Fenomeni di magnetismo verticale

di Gabriele Villa (Ferrara)

Arrivato all’età in cui riesco a vedere il sentiero della mia vita di cittadino integrato, escursionista e alpinista pendolare nel tempo libero, ho scoperto ciò che ha orientato il mio girovagare tra le montagne dolomitiche, è un fenomeno che mi piace chiamare magnetismo verticale.
Il primo esempio risale all’estate 1962 quando, quindicenne in vacanza presso gli zii materni a Pecol di San Tomaso Agordino, assieme a mio cugino Giulio, da Mont de Sòra salimmo verso quello che lassù chiamano Ciamp Boai, alle pendici del Sasso Bianco, arrivando oltre i duemila metri e fummo costretti a tornare dai richiami della zia Armida.

Quel giorno sentii l’impulso irresistibile di salire, l’attrazione della cima, e avrebbero potuto essere i prodromi dell’esplodere di una passione se in un’escursione successiva, risalendo il fianco roccioso di una cascata, non avessi rischiato di precipitarvi dentro: acqua e timore del vuoto diventarono le mie fobie, al punto di impedirmi perfino di andare in seggiovia.

Nell’agosto del 1971, sul sentiero Tivàn, giunti in vista della ferrata degli Alleghesi, scattò ancora il magnetismo verticale e, dopo un’accesa discussione a quattro con chi voleva salire la ferrata senza nessuna attrezzatura, prevalse la mediazione di affrontare la via normale e l’esperienza esasperò la mia lotta interna tra la fobia del vuoto e le forti sensazioni offerte dai tremila metri del Civetta.
Dopo quella gita comprai gli scarponi e lo zaino, ma… la mia iniziativa non andò oltre, fino a che vidi una foto della ferrata Cesco Tomaselli alla cima Fanis Sud; nell’estate del 1974, Giorgio De Donà mi ci accompagnò, dopo avermi prestato un cordino da sette millimetri e un moschettone, senza casco, né imbragatura.

Quella fu l’esperienza della svolta perché potei constatare come la forza d’animo, trasmessa dal magnetismo verticale esercitato da una cima, potesse vincere la fobia.
L’anno successivo mi iscrissi alla sezione CAI di Ferrara e durante l’estate nbso arrivarono le prime arrampicate con gli amici Giorgio e Bruno De Donà, diventati nel frattempo alpinisti.
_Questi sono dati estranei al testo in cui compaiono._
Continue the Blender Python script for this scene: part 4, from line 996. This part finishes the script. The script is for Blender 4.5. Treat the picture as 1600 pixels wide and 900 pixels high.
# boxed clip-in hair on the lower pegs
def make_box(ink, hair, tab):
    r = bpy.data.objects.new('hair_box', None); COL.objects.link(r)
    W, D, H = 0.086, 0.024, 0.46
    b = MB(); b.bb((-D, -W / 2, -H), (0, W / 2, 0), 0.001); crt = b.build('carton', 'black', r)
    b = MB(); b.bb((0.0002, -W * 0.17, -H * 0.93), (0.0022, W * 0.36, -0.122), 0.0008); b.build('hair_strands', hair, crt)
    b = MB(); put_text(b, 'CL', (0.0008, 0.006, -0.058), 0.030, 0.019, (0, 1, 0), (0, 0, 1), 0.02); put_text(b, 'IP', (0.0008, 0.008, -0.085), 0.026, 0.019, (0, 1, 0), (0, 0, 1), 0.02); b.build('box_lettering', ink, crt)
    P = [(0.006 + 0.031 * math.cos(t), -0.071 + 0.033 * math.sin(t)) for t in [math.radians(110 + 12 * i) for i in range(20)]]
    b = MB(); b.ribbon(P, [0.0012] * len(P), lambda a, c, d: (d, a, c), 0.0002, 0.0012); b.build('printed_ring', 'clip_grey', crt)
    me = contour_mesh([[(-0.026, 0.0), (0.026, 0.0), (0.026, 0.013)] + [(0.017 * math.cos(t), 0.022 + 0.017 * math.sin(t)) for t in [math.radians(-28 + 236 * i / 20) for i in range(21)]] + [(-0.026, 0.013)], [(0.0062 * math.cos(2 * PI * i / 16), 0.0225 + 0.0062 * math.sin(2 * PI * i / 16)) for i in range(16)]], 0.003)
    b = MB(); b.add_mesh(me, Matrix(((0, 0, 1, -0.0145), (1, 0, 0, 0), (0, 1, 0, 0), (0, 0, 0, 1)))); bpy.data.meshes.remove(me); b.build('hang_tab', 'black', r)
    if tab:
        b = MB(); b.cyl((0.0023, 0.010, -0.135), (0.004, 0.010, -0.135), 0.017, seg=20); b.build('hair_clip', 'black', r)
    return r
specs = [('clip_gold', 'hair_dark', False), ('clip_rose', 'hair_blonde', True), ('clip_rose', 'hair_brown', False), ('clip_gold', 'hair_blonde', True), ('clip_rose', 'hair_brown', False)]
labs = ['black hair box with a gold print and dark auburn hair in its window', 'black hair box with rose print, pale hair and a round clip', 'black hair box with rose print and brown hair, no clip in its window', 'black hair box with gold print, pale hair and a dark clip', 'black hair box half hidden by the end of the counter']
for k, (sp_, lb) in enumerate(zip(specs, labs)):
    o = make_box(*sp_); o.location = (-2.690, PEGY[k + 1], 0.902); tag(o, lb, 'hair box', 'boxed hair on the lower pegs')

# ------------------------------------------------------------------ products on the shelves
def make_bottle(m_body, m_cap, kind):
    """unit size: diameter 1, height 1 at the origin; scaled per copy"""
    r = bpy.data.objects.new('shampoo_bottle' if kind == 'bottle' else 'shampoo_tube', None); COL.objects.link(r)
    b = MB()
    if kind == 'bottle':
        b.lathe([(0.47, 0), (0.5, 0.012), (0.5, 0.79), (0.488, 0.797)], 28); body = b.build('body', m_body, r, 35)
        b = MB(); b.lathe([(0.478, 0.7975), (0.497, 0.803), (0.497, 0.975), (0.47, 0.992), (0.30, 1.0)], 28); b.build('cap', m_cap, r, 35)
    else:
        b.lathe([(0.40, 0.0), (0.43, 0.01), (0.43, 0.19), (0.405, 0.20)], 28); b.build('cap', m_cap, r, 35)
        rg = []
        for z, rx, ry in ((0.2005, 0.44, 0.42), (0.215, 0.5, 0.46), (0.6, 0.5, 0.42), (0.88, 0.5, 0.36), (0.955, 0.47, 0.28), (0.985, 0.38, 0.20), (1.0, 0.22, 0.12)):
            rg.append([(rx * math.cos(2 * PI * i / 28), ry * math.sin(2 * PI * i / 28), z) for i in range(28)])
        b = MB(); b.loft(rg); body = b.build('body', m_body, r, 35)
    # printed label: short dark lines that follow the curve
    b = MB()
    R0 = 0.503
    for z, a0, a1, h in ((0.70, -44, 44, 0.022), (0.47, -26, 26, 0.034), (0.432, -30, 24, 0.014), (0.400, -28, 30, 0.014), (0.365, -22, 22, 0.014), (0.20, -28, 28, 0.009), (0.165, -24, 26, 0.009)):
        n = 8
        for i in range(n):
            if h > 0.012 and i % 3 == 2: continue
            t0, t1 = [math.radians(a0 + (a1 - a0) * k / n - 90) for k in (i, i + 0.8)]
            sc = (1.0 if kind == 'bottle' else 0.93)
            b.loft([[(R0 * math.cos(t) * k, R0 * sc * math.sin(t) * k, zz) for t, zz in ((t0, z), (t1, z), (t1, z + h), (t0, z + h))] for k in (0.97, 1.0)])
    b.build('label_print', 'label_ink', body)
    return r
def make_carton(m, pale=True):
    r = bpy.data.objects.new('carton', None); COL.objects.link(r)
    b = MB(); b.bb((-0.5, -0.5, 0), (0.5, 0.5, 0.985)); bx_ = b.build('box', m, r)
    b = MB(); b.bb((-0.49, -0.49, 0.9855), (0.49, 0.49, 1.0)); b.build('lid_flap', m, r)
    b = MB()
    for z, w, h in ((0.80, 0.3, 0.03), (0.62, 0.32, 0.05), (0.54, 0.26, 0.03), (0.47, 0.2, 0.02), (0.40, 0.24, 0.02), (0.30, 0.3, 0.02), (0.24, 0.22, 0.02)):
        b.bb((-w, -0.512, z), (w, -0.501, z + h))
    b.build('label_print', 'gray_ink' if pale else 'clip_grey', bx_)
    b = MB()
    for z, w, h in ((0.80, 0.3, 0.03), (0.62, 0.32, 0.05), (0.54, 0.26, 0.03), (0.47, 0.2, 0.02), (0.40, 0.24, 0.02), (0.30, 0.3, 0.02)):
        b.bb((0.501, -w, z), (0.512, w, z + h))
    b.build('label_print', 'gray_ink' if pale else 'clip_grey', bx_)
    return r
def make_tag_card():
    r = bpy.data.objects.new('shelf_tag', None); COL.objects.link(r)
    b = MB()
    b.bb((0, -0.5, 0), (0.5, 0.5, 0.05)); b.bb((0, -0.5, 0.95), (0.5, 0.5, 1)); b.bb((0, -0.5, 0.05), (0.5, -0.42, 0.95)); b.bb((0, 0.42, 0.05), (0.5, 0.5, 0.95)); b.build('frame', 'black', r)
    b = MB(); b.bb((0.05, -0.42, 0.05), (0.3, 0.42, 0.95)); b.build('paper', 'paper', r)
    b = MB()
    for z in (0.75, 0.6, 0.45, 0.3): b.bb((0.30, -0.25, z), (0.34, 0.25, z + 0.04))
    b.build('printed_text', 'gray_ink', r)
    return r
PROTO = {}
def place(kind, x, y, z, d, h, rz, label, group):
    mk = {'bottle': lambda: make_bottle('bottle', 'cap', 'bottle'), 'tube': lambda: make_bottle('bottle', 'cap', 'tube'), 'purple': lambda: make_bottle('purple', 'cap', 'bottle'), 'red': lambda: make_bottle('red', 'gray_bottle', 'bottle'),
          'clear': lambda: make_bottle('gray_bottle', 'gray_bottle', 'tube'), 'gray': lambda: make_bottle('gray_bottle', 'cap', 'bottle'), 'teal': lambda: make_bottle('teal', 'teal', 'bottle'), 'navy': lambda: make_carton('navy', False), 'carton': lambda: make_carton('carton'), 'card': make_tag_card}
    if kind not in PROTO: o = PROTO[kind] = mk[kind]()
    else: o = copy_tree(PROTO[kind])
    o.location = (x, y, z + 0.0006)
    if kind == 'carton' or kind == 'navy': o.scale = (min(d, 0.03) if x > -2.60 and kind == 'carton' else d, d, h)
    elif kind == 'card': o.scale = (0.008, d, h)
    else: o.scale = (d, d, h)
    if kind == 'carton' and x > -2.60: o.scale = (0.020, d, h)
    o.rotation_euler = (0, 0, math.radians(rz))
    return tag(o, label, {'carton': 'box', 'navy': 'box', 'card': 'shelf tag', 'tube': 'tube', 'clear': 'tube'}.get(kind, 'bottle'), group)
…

Conscio delle mie ataviche paure, mai avrei pensato di poter fare il capocordata ma capitò anche quello e nel 1979 successe anche di più perché, durante un’escursione in Val Canali, attratto dalle forme slanciate del Campanile Negrelli, individuai una linea di camini che non era mai stata salita e, successivamente, su quella riuscii ad aprire la prima via nuova.
Avanzavo faticosamente sulla scala dell’esperienza personale, mai affrancato completamente dalle paure, e ogni volta che ho varcato i confini di una fin troppo ragionata prudenza, è sempre stato in conseguenza di quel magnetismo verticale che ogni tanto mi prendeva, o per una cima, o per una singola parete.
Così è stato nel 1983 per l’Agner, un sogno realizzato, che ci impegnò per diciassette ore dal bivacco Cozzolino al bivacco Biasin, risalendo il magnifico spigolo Nord.

In quello stesso anno conseguii il titolo di Istruttore Regionale di alpinismo e la sezione di Ferrara mi affidò la direzione dei corsi roccia: insegnare mi piaceva così tanto da sacrificare in parte la mia attività di arrampicata, sicché dovettero passare vent’anni prima che ritornassi a sentire i brividi del magnetismo verticale.
Successe quando due amici mi mostrarono le foto del Colbricon, una montagna “scura” perché composta di porfido, con linee attraenti e andammo ad aprire una via nuova che chiamammo “Nidi d’Aquila”; qualcosa di simile si ripeté nel 2006 quando, oramai vicino alla soglia dei sessant’anni, pensavo di non avere più l’età per certe scalate e, invece, realizzai uno dei sogni della vita salendo con due amici la Comici – Dimai alla Cima Grande di Lavaredo.

Da ultimo, l’estate scorsa, ho scoperto che il magnetismo verticale, non è proporzionale alle difficoltà di scalata, infatti, è successo salendo una cima prativa, però molto slanciata, senza nemmeno conoscerne il nome, arrivando in vetta da solo e provando un intenso sapore di alpinismo.
Era la Torre Dusso nel gruppo del Cernera e a essa devo riconoscenza perché mi ha fatto riprovare sensazioni quasi dimenticate e mi sono reso conto che il sentiero continua e fin che si riesce a provare il magnetismo verticale c’è speranza.